Era la restauración de la petrificación católica, de la reivindicación de la superioridad moral del pobre y de la asignación de tareas a cada uno dentro de la organicidad de la sociedad. “Unidos y Organizados”.Nadie por encima de nadie, excepto los nuevos reyes del Nuevo Orden.
Por eso se demolieron todas las herramientas que la Constitución había reconocido a los ciudadanos para que cada uno saliera de la miseria. Es más no se debía salir de la miseria porque eso era algo bastante similar a sacar los pies del plato.
Como lo prueban largamente las investigaciones del profesor de la Universidad de Bolonia, Loris Sanata,
este orden reproducía en gran medida la organización interna de los misiones jesuitas, en donde nadie sacaba los pies del plato y en donde la pobreza era una condición de honor y el pensamiento libre un sacrilegio.
Este es el sistema que gobierna la Argentina desde 1946. Y el que la había gobernado entre 1810 y 1852: el sistema de la jerarquía eclesiástica, corporativa, uniformista y obediente.
Una de las diputadas del Frente de Todos juró, en la última toma de posesión de bancas en el Congreso, por la “Santa Federación”. Los montoneros no fueron otra cosa más que un grupo católicamente mesiánico al que le parecía que las huellas fascistas que la Iglesia había plantado en el Ejército eran insuficientes y que se debía profundizar aún más al “Ejercito Nacional” en contraposición de lo que alguien llamó el “Ejercito Liberal”.

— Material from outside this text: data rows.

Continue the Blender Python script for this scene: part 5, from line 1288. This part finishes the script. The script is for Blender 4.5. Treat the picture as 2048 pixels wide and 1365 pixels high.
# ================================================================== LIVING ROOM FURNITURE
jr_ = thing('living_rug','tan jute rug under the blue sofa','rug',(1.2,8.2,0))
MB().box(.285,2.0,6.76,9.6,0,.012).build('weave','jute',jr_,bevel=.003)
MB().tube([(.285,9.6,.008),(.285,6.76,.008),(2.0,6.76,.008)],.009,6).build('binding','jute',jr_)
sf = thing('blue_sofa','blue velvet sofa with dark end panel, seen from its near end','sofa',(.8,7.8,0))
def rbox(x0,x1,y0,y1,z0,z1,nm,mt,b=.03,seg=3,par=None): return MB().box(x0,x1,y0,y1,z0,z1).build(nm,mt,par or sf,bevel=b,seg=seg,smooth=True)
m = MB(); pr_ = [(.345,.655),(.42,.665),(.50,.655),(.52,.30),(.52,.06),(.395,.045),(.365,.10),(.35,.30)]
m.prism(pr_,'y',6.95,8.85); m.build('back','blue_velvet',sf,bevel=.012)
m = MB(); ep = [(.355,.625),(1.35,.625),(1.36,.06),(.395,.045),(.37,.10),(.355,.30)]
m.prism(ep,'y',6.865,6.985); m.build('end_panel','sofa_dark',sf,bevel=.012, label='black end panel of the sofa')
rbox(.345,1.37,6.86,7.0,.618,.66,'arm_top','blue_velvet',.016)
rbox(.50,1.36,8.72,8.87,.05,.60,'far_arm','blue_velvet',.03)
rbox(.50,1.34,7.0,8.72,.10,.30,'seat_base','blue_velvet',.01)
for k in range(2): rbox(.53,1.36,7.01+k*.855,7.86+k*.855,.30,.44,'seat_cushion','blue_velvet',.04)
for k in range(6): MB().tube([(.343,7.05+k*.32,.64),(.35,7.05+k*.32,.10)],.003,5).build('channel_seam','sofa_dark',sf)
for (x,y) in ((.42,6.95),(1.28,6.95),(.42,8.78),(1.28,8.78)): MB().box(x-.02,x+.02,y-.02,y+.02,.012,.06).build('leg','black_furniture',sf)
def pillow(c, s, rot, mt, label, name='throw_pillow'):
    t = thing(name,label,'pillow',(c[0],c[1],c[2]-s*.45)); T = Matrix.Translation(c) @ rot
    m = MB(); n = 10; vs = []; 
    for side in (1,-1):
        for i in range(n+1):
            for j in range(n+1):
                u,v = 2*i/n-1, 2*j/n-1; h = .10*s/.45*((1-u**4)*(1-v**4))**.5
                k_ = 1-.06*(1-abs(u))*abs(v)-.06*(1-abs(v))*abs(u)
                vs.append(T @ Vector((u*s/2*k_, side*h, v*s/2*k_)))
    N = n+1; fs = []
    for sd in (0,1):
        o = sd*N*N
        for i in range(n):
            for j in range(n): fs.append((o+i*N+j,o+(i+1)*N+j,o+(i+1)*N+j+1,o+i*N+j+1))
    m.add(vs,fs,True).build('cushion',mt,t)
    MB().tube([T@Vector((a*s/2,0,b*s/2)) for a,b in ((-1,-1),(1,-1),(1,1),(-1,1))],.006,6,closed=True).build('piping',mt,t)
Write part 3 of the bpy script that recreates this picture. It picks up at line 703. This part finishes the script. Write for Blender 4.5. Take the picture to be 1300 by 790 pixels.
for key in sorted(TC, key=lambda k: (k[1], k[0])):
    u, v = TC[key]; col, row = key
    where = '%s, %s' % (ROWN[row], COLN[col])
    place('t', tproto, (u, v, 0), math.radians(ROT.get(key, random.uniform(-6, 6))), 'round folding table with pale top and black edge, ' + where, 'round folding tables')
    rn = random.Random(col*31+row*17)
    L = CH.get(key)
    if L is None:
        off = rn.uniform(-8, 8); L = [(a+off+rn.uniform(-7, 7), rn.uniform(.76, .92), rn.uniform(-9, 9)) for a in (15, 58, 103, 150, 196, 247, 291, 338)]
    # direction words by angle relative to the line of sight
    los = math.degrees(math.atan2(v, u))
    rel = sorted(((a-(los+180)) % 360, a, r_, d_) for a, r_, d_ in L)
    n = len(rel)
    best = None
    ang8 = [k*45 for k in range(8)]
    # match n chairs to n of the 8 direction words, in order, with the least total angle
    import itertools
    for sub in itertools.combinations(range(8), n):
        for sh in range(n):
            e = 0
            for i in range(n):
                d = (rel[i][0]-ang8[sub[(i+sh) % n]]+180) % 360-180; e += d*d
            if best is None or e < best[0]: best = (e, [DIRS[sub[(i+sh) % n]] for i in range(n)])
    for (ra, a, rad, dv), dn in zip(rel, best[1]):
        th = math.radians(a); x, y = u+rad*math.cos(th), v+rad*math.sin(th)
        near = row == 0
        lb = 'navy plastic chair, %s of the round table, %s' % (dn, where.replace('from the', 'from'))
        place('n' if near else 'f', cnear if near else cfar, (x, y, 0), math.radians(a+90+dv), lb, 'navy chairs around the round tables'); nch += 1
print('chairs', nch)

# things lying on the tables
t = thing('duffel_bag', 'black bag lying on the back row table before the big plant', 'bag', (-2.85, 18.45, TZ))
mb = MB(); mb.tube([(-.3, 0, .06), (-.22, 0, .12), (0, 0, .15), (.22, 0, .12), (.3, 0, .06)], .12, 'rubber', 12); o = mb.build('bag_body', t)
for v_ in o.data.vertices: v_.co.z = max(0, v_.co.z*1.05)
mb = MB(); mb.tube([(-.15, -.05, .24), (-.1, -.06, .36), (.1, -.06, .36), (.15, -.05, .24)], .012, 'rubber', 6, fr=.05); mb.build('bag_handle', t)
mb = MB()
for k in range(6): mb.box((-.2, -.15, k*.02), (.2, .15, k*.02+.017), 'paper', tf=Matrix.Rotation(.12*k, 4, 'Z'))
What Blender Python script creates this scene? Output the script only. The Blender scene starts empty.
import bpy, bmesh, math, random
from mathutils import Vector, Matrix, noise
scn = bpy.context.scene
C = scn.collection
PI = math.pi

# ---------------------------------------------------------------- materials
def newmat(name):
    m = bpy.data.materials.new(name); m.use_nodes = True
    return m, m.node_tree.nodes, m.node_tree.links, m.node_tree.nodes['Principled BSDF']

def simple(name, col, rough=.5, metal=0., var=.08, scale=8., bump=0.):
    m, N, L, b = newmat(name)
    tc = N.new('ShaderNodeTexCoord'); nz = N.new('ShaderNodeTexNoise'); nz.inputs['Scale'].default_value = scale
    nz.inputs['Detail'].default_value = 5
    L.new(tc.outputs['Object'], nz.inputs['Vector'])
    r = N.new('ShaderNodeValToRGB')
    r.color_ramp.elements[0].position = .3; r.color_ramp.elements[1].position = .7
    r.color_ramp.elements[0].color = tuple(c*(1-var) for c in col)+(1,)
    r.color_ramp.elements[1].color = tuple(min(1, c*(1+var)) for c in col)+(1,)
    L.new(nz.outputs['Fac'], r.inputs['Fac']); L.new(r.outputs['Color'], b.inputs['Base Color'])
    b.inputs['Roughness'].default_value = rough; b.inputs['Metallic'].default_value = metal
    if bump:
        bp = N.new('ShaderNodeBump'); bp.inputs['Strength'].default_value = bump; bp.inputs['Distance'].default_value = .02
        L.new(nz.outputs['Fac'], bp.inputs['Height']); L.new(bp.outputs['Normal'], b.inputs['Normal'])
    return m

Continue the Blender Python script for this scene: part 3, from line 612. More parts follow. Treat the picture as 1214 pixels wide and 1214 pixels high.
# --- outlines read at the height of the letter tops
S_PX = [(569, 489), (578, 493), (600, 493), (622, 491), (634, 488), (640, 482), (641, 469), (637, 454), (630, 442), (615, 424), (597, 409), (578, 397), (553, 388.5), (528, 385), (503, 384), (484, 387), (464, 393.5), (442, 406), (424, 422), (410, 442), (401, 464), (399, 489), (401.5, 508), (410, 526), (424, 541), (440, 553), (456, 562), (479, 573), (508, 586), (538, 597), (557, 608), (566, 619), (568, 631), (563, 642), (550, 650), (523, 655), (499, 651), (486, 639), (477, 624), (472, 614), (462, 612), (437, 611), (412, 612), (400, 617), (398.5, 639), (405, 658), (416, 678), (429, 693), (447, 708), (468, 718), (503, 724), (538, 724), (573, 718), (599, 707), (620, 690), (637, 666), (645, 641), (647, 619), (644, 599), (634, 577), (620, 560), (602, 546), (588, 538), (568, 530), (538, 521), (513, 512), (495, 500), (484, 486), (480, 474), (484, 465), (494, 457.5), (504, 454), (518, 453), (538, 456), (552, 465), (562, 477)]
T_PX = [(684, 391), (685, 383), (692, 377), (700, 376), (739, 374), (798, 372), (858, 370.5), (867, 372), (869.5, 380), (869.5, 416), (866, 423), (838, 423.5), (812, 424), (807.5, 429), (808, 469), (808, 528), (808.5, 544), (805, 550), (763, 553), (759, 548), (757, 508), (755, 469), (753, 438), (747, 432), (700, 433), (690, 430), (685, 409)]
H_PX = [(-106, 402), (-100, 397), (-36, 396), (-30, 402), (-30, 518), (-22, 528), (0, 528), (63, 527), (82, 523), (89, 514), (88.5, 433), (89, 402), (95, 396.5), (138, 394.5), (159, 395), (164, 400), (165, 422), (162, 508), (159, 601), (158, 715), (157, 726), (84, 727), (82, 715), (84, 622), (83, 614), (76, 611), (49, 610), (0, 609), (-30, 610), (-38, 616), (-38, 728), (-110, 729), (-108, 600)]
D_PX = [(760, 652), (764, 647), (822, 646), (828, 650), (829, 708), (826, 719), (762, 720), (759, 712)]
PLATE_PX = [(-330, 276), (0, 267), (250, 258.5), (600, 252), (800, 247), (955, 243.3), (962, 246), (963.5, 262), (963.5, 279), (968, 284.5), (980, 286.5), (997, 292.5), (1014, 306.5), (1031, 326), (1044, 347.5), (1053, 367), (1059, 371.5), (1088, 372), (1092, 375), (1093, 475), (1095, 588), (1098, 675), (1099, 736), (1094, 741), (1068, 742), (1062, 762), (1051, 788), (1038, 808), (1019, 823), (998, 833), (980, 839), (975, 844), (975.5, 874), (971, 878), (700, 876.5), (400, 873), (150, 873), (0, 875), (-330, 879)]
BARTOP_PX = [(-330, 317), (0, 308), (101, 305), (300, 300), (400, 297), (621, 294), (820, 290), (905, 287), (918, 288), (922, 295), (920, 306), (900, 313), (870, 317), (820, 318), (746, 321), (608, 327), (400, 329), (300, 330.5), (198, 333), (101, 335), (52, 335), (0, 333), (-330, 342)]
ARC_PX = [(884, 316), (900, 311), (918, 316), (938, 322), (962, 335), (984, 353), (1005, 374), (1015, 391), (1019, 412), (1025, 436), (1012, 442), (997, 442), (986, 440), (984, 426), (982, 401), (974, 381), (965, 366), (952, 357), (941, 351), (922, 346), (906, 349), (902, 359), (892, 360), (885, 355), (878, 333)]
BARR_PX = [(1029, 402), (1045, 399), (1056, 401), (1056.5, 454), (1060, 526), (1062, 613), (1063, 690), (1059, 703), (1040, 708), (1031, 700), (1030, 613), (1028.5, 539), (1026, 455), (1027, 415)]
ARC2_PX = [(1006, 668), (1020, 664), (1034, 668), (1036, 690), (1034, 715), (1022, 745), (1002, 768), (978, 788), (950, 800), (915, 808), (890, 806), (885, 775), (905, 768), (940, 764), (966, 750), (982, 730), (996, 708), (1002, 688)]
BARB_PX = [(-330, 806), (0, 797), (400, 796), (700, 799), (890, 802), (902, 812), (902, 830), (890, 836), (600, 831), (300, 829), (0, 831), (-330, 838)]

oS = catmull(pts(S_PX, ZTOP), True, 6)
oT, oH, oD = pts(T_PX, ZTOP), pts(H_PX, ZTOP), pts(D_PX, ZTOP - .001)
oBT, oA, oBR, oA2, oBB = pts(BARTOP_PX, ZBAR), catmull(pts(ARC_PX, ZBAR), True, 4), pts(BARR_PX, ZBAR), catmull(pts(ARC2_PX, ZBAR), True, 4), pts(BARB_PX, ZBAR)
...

Pero por donde se lo quiera mirar, el nudo del problema argentino radica en esta lucha profunda de la cultura católico-peronista contra la herejía liberal. Bergoglio es un capitán mundial en esa batalla.
Mientras los argentinos no nos animemos a cortar las cadenas de este infierno, el país continuará desbarrancándose por las laderas de la miseria. Para ellos, para los cultores de la santidad peronista, eso no es un fracaso. Es un éxito. En esa miseria está la virtud y la pureza del espíritu…
Claro: siempre que la “la de ellos” esté a salvo.